Director
Vasilij Vladimirovič Sigarev
Ahasuerus
Original title: Агасфер
First Slovenian production
Opening night
18 May 2007
Small Stage
Duration:
100 minutes
Creators
Cast
The young Russian playwright Vassily Sigarev (1977) is one of Russia’s most prolific and frequently produced authors. He has written eighteen plays, which have been performed all over the world. He has received numerous awards, including the Russian Anti-Booker Prize (2000) and the London Evening Standard Award for most promising playwright (2002, first non-English play awarded) for his play Plasticine, which made him a star of contemporary theatre.
Sigarev comes from the Ural part of Russia, which was cruelly affected by the collapse of the former Soviet Union, experiencing both impoverishment and the feeling of being lost in the newly-acquired freedom—a freedom in which former values are replaced predominantly by lust for material goods and a stupor that helps efface the inexorable reality of new capitalism and the gap between the poor and the rich.

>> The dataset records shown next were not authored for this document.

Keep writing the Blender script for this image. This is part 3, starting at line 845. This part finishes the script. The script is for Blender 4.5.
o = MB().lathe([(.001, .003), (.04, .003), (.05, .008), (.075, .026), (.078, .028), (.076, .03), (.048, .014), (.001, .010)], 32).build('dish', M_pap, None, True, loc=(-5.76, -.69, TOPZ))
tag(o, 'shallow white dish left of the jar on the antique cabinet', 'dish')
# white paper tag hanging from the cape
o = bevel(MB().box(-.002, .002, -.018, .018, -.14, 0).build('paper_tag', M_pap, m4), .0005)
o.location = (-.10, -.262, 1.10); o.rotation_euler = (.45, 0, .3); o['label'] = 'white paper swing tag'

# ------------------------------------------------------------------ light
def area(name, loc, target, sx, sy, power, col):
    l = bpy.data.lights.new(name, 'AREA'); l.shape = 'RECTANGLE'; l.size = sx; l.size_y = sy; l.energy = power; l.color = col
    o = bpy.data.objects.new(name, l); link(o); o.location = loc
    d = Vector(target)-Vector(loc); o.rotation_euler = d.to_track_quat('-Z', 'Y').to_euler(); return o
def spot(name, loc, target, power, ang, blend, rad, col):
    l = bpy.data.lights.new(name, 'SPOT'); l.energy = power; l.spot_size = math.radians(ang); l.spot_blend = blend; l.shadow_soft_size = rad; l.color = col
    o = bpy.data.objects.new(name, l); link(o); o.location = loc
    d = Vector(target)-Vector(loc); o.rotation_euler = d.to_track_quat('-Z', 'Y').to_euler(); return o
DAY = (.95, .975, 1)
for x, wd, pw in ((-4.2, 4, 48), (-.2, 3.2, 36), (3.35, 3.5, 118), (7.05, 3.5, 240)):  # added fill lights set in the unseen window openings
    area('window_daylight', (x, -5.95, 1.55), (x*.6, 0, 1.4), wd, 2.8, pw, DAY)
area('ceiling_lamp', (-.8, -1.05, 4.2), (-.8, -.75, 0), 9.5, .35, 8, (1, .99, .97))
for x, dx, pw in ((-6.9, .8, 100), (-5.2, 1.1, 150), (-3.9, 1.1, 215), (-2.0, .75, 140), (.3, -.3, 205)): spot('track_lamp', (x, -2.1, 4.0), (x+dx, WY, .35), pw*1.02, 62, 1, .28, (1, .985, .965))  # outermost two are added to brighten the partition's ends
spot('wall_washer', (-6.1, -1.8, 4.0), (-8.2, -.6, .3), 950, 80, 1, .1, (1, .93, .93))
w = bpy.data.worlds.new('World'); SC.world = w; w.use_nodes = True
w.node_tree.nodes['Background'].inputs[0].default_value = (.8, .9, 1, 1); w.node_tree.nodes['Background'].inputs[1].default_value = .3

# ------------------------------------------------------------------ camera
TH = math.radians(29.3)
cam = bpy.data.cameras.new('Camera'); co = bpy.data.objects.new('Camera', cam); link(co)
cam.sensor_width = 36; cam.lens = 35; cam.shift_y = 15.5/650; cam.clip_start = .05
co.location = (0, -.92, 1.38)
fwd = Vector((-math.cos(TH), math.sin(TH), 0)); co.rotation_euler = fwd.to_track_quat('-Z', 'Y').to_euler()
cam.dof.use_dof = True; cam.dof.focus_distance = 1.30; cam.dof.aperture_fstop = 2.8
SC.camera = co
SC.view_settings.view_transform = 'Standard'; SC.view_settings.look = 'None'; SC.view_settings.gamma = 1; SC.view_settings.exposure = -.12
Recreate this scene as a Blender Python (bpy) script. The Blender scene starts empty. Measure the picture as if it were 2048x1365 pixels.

Ahasuerus is an ironic family play. A son returns home after seven years in prison. His family celebrates his return but the party soon turns into the opposite of a celebration. The family’s alienated members communicate solely through hatred and contempt. Their language is poisonous and vulgar and their only goal is alcoholic oblivion. Andrei, who in prison had dreamt nostalgically of the beautiful moments of his childhood, can no longer recognize his family members. When the angry family throws him out, he robs a shop, in order to buy their affection with what he has stolen. But the police are quickly after him and another imprisonment is imminent. He tries to hang himself in the toilet to escape the police but is discovered at the last moment. There is no redemption for him: like the Wandering Jew Ahasuerus, Andrei is condemned to an eternal and tormented life.